My great-great aunt Cissie on the other hand never learned to ride a bike at all, but she went everywhere in a brass fireman's helmet, and she's 173 now.
No but I crashed wearing a helmet and I'm not dead. I rest my case.
When I learnt to ride a bike, helmets weren't available, so what's your point?
I've been wearing ever since they became widely available and I've been glad of them a couple of times, most notably when I went over the handlebars and landed on my head (hired bike that hadn't been put together properly). I was pretty happy the dent in the front of that one wasn't in the front of my head! Pretty bad case of road rash elsewhere. I also had a pretty nasty MTB crash after snapping my handlebars - the guy I was with at the time who wasn't wearing a helmet went straight to the nearest bike shop on his way home to buy one.

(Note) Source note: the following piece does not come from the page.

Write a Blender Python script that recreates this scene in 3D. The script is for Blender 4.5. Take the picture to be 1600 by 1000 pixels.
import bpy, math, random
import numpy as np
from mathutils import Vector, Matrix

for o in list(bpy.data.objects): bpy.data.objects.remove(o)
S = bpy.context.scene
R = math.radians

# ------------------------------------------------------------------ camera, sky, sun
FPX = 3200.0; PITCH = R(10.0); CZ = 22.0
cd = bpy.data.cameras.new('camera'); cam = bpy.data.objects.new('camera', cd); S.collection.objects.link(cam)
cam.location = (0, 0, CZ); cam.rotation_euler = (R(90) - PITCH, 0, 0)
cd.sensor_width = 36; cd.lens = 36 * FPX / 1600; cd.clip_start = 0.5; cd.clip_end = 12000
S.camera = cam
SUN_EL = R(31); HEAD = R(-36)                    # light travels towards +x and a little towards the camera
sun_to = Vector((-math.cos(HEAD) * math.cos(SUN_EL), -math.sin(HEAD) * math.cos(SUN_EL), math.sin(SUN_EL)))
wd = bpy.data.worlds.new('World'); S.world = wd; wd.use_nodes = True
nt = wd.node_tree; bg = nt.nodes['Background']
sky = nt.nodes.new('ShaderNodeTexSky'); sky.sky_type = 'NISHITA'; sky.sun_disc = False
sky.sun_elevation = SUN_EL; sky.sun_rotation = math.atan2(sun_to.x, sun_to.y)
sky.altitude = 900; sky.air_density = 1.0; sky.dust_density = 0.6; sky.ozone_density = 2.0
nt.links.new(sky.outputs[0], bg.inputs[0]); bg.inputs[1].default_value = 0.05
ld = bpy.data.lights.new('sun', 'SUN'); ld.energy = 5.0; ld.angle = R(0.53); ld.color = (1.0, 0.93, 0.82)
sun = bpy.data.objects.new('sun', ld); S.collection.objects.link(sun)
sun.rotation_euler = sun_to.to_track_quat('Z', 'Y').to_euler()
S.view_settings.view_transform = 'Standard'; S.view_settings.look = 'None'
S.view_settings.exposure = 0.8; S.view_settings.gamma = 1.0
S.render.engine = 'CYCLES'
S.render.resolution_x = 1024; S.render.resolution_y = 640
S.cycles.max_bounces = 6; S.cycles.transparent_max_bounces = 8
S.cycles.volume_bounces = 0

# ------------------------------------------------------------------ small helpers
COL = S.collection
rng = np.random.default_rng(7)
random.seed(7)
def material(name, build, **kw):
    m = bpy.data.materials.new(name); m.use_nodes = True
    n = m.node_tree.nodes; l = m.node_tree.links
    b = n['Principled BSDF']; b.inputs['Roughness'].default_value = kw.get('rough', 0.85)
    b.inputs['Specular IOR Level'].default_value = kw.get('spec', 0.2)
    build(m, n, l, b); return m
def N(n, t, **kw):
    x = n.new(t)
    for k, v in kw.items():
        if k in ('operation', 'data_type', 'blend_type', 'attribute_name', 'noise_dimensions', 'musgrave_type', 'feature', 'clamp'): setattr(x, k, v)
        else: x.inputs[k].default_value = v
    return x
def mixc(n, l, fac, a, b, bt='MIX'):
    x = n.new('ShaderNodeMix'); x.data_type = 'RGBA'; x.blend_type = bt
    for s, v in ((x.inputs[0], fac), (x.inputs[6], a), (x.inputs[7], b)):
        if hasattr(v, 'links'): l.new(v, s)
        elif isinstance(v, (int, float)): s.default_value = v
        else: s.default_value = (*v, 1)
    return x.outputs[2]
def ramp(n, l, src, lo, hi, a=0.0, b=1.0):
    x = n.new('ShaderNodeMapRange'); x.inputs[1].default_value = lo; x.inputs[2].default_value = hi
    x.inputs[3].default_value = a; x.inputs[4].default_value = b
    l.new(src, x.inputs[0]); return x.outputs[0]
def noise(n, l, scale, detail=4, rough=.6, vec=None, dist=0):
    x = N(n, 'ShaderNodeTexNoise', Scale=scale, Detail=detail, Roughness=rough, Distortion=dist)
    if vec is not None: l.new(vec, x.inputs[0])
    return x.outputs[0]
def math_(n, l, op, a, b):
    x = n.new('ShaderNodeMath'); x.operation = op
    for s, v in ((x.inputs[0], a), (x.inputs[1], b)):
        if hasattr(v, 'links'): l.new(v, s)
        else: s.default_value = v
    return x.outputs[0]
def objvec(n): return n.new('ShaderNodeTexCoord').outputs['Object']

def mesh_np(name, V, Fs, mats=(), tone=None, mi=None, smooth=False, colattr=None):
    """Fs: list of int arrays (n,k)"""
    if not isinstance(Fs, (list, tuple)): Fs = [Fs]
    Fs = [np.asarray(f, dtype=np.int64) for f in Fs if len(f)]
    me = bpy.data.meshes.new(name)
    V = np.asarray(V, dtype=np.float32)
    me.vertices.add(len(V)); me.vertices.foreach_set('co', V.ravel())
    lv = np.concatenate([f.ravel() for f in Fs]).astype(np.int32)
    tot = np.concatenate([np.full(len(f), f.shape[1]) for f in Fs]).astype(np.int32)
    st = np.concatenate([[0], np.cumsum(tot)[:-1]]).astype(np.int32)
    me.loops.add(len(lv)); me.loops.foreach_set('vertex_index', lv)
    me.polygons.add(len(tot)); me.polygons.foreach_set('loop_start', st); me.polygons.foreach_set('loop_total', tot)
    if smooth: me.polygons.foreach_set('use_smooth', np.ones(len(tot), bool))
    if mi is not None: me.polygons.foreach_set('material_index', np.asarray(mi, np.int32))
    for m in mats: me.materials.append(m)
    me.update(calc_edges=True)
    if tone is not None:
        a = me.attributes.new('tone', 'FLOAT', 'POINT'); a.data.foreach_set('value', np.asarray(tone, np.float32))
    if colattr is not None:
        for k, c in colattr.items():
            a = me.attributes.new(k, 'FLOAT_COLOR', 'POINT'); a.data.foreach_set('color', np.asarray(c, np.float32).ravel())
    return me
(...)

Just taken daughter to school on her bike - she's still learning to ride, doesn't always remember to use the brakes, doesn't always look where she's going, the pavements aren't in great condition and she gets easily distracted. Last week, she stopped suddenly and climbed off her bike because she'd seen an interesting-looking conker. Yes, she's wearing a helmet.
I also know lots of people who learnt to drive without wearing a seatbelt (those who passed their driving test before 1983) who are not dead. This does not mean that they should not be wearing one now, nor does it suggest that seatbelts are not saving lives.
I am not saying that I am for helmet use, I am not saying that I am against it. All I am pointing out is the flaw in such an arguement regarding helmet use.
Target fixation. Very common phenomenon... Be it bicycles, motorcycles, jet skis, etc.
Years ago when we were kids, my brother learned to ride his bike, ran through sprinklers and his rim brakes got wet...rather than just coast to a stop in open space he just target fixated our Dad's car.
Totally avoidable. Obviously using deep section carbon rims with wrong pads.. Totaly avoidable with discs.
Oh great, a helmet debate combined with a disc brake debate! Some heads are going to explode.
Dad is running the same speed as the kid.
If Dad falls his head hits the ground from a greater height than the kid's would.
Therefore: Dad needs a helmet more than the kid.
Anybody care to fault my logic?
Yes.
i. The child is much more likely to fall than the adult as he is wobbling along on an unstable two wheeled vehicle that he is not yet competent to control
ii. The child is likely to have slower reflexes than the adult
iii. The child's head is proportionally heavier than the adult's with a weaker neck so will have more momentum and strike the ground proportionally harder with greater force
iv. The child's skull is still not fully formed so will possibly be subjected to more lasting damage
v. The child's outstretched arms probably have insufficient strength to prevent his head hitting the ground, should he fall
vi. The child probably has less experience of falling and, therefore, of controlling a fall
p.s. I couldn't care less who wears a helmet but the angle you've approached this from is so tiring. A helmet has saved me from serious injury on three occasions so I choose to wear one.